Стиль, структура, содержание. Тема раскрыта, содержание статьи соответствует ее названию. Соблюдены автором требования по объему материала. Статья написана научным стилем, использована специальная юридическая терминология. Статья структурирована. Материал изложен последовательно, грамотно и ясно. Автор не только обозначает существующие проблемы, но и предлагает свои решения, которые заслуживают внимания.
Библиография. Автором использовано достаточное количество доктринальных источников. Ссылки на источники оформлены с соблюдением требований библиографического ГОСТа.
Апелляция к оппонентам. По спорным вопросам заявленной тематики представлена научная дискуссия, обращения к оппонентам корректные. Все заимствования оформлены ссылками на автора и источник опубликования.
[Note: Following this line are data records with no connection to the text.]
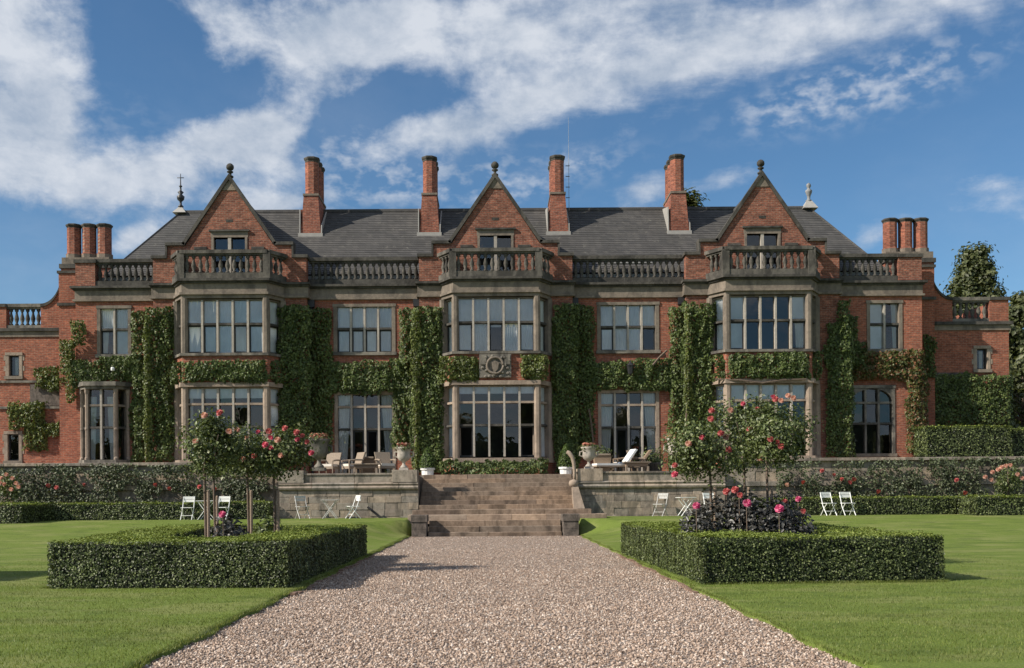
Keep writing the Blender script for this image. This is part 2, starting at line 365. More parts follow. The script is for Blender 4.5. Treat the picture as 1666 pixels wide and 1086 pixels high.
class MB:
    def __init__(s): s.v = []; s.f = []
    def add(s, vs, fs):
        o = len(s.v); s.v += [tuple(p) for p in vs]; s.f += [tuple(i + o for i in f) for f in fs]; return s
    def box(s, x0, x1, y0, y1, z0, z1):
        return s.add([(x0, y0, z0), (x1, y0, z0), (x1, y1, z0), (x0, y1, z0), (x0, y0, z1), (x1, y0, z1), (x1, y1, z1), (x0, y1, z1)],
                     [(3, 2, 1, 0), (4, 5, 6, 7), (0, 1, 5, 4), (1, 2, 6, 5), (2, 3, 7, 6), (3, 0, 4, 7)])
    def prism(s, pts, z0, z1):
        """polygon in plan (counter-clockwise), extruded upwards"""
        n = len(pts)
        return s.add([(x, y, z0) for x, y in pts] + [(x, y, z1) for x, y in pts],
                     [tuple(range(n - 1, -1, -1)), tuple(range(n, 2 * n))] + [(i, (i + 1) % n, n + (i + 1) % n, n + i) for i in range(n)])
    def wallprism(s, pts, y0, y1):
        """polygon in elevation (x, z), extruded in depth"""
        n = len(pts)
        return s.add([(x, y0, z) for x, z in pts] + [(x, y1, z) for x, z in pts],
                     [tuple(range(n)), tuple(range(2 * n - 1, n - 1, -1))] + [(i, n + i, n + (i + 1) % n, (i + 1) % n) for i in range(n)])
    def obox(s, A, B, w, z0, z1, ext=0.0):
        """box along a plan segment"""
        ax, ay = A; bx, by = B; L = math.hypot(bx - ax, by - ay); ux, uy = (bx - ax) / L, (by - ay) / L
        ax -= ux * ext; ay -= uy * ext; bx += ux * ext; by += uy * ext; nx, ny = -uy * w / 2, ux * w / 2
        return s.prism([(ax - nx, ay - ny), (bx - nx, by - ny), (bx + nx, by + ny), (ax + nx, ay + ny)], z0, z1)
    def lathe(s, prof, c=(0, 0, 0), seg=8, rot=0.0):
        o = len(s.v); n = len(prof)
        for r, z in prof:
            for k in range(seg):
                a = rot + 2 * math.pi * k / seg; s.v.append((c[0] + r * math.cos(a), c[1] + r * math.sin(a), c[2] + z))
        for i in range(n - 1):
            for k in range(seg):
                k2 = (k + 1) % seg; s.f.append((o + i * seg + k, o + i * seg + k2, o + (i + 1) * seg + k2, o + (i + 1) * seg + k))
        s.f.append(tuple(o + k for k in range(seg - 1, -1, -1))); s.f.append(tuple(o + (n - 1) * seg + k for k in range(seg)))
        return s
    def tube(s, pts, rads, seg=6):
        pts = [Vector(p) for p in pts]; o = len(s.v); n = len(pts)
        if not hasattr(rads, '__len__'): rads = [rads] * n
        for i, p in enumerate(pts):
            d = (pts[min(i + 1, n - 1)] - pts[max(i - 1, 0)]).normalized()
            a = d.cross(Vector((0, 1, 0)) if abs(d.y) < 0.9 else Vector((1, 0, 0))).normalized(); b = d.cross(a)
            for k in range(seg):
                t = 2 * math.pi * k / seg; s.v.append(tuple(p + (a * math.cos(t) + b * math.sin(t)) * rads[i]))
        for i in range(n - 1):
            for k in range(seg):
                k2 = (k + 1) % seg; s.f.append((o + i * seg + k, o + (i + 1) * seg + k, o + (i + 1) * seg + k2, o + i * seg + k2))
        s.f.append(tuple(o + k for k in range(seg))); s.f.append(tuple(o + (n - 1) * seg + k for k in range(seg - 1, -1, -1)))
        return s
    def mesh(s, name, m, smooth=False):
        me = bpy.data.meshes.new(name); me.from_pydata(s.v, [], s.f); me.materials.append(m)
        if smooth: me.polygons.foreach_set('use_smooth', [True] * len(me.polygons))
        me.update(); return me
    def build(s, name, m, parent=None, smooth=False): return link(name, s.mesh(name, m, smooth), parent)


def link(name, data, parent=None, loc=(0, 0, 0), rz=0.0, scale=None):
    o = bpy.data.objects.new(name, data); COL.objects.link(o)
    o.location = loc; o.rotation_euler = (0, 0, rz)
    if scale: o.scale = scale
    if parent is not None:
        o.parent = parent
        if parent.get('world_children'): o.matrix_parent_inverse = Matrix.Translation(-Vector(parent.location))
    return o


def tag(o, label=None, cat=None, group=None, kind=None):
    for k, v in (('label', label), ('category', cat), ('group', group), ('kind', kind)):
        if v: o[k] = v
    return o


def thing(name, loc, label, cat, group=None, rz=0.0, world=False):
    """an Empty at a thing's base; with world=True its parts are given in world coordinates"""
    o = bpy.data.objects.new(name, None); COL.objects.link(o); o.location = loc; o.rotation_euler = (0, 0, rz)
    o.empty_display_size = 0.2
    if world: o['world_children'] = 1
    return tag(o, label, cat, group)


def dup(root, loc, rz=0.0, label=None, group=None):
    r = root.copy(); COL.objects.link(r); r.location = loc; r.rotation_euler = (0, 0, rz)
    tag(r, label, None, group)
    for c in root.children:
        d = c.copy(); COL.objects.link(d); d.parent = r
        for g in c.children:
            e = g.copy(); COL.objects.link(e); e.parent = d
    return r


def leaf_obj(name, pts, nrm, size, m, parent=None, aspect=0.62, droop=0.0, fold=0.25, kind=None):
    """many small folded leaves (two triangles each) as one mesh"""
    pts = np.asarray(pts, float); n = len(pts); nrm = np.asarray(nrm, float)
    nrm = nrm / np.maximum(np.linalg.norm(nrm, axis=1, keepdims=True), 1e-6)
    t = RNG.normal(size=(n, 3)); t[:, 2] -= droop
    t -= nrm * (t * nrm).sum(1, keepdims=True); t /= np.maximum(np.linalg.norm(t, axis=1, keepdims=True), 1e-6)
    b = np.cross(nrm, t)
    sz = (np.asarray(size) * RNG.uniform(0.65, 1.3, n))[:, None]
    v = np.empty((n, 4, 3))
    v[:, 0] = pts - t * sz * 0.5
    v[:, 1] = pts + b * sz * 0.5 * aspect + nrm * sz * fold * 0.5 - t * sz * 0.06
    v[:, 2] = pts + t * sz * 0.5 - nrm * sz * 0.1
    v[:, 3] = pts - b * sz * 0.5 * aspect + nrm * sz * fold * 0.5 - t * sz * 0.06
    idx = np.arange(n)[:, None] * 4
    tri = np.concatenate([idx + np.array([[0, 1, 2]]), idx + np.array([[0, 2, 3]])], axis=1).reshape(-1)
    return tri_obj(name, v.reshape(-1, 3), tri, m, parent, kind)


def tri_obj(name, verts, tri, m, parent=None, kind=None):
    me = bpy.data.meshes.new(name); nt = len(tri) // 3
    me.vertices.add(len(verts)); me.vertices.foreach_set('co', np.asarray(verts, np.float32).reshape(-1))
    me.loops.add(len(tri)); me.loops.foreach_set('vertex_index', np.asarray(tri, np.int32))
    me.polygons.add(nt); me.polygons.foreach_set('loop_start', np.arange(0, nt * 3, 3, dtype=np.int32))
    me.materials.append(m); me.update(calc_edges=True)
    o = link(name, me, parent)
    if kind: o['kind'] = kind
    return o


def vnoise(p, f, seed=0):
    """cheap smooth noise from a few sines, about -1..1"""
    r = np.random.default_rng(seed); out = 0
    for k in range(5):
        w = r.normal(size=3) * f * (0.6 + 0.5 * k); out = out + np.sin(p @ w + r.uniform(0, 6.28)) / (1 + 0.35 * k)
    return out / 2.6


# ------------------------------------------------------------------ setting: ground, lawn, gravel, terrace
PATH_W = 2.97


def lawn_h(x, y):
    a = np.clip((y - 25.5) / (39.0 - 25.5), 0, 1); a = a * a * (3 - 2 * a)
    w = 2.8 - 2.7 * np.clip((y - 35.6) / 1.6, 0, 1)
    b = np.clip((np.abs(x) - PATH_W + 0.05) / w, 0, 1); b = b * b * (3 - 2 * b)
    return 0.05 + 0.55 * a * b


def build_ground():
    g = MB(); g.add([(-900, -300, -0.12), (900, -300, -0.12), (900, 1500, -0.12), (-900, 1500, -0.12)], [(0, 1, 2, 3)])
    tag(g.build('ground', LAWN), 'grassy ground running out to the horizon', kind='structure')
    MB().box(-PATH_W - 0.15, PATH_W + 0.15, -6, 36.9, -0.1, 0.0).build('gravel_path', GRAVEL)['kind'] = 'structure'
    for side in (-1, 1):
        xs = np.concatenate([np.linspace(PATH_W, PATH_W + 3.0, 24), np.linspace(PATH_W + 3.6, 60, 30)])
        ys = np.concatenate([np.linspace(-6, 25, 120), np.linspace(25.4, 41, 50)])
        v = []; f = []
        for j, y in enumerate(ys):
            wob = 0.035 * math.sin(y * 2.3 + side) + 0.025 * math.sin(y * 5.9 + 2 * side) + 0.012 * math.sin(y * 14.3)
            for i, x in enumerate(xs):
                xx = x + (wob if i == 0 else 0)
                v.append((side * xx, y, float(lawn_h(np.float64(x), np.float64(y)))))
            v.append((side * (xs[0] + wob + 0.01), y, -0.05))
        n = len(xs) + 1
        for j in range(len(ys) - 1):
            for i in range(len(xs) - 1):
                q = (j * n + i, j * n + i + 1, (j + 1) * n + i + 1, (j + 1) * n + i); f.append(q if side > 0 else q[::-1])
            q = (j * n + n - 1, j * n, (j + 1) * n, (j + 1) * n + n - 1); f.append(q if side > 0 else q[::-1])
        me = bpy.data.meshes.new('lawn'); me.from_pydata(v, [], f); me.materials.append(LAWN)
        me.polygons.foreach_set('use_smooth', [True] * len(f))
        link('lawn', me)['kind'] = 'structure'
    MB().box(-30, -3.0, 40.95, 60, -0.1, 2.25).box(3.25, 30, 40.95, 60, -0.1, 2.25).box(-3.0, 3.25, 42.3, 60, -0.1, 2.25).build('terrace', PAVING)['kind'] = 'structure'


build_ground()

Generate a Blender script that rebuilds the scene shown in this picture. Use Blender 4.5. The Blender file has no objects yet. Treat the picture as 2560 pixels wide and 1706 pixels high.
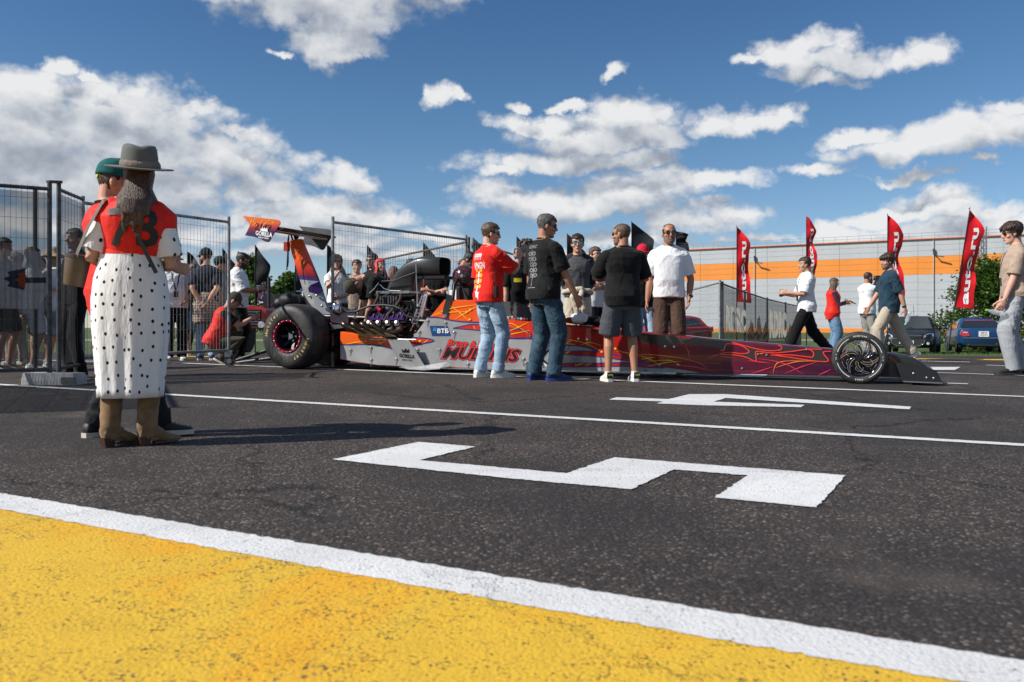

Выводы, интерес читательской аудитории. Статья «Отражение основных правовых архетипов в русских народных сказках» рекомендуется к опубликованию. Статья соответствует тематике журнала «Юридические исследования». Статья написана на актуальную тему, отличается научной новизной и имеет практическую значимость. Данная статья могла бы представлять интерес для широкой читательской аудитории, прежде всего, специалистов в области истории права, философии права и общей теории права, а также, была бы полезна для преподавателей и обучающихся юридических вузов и факультетов.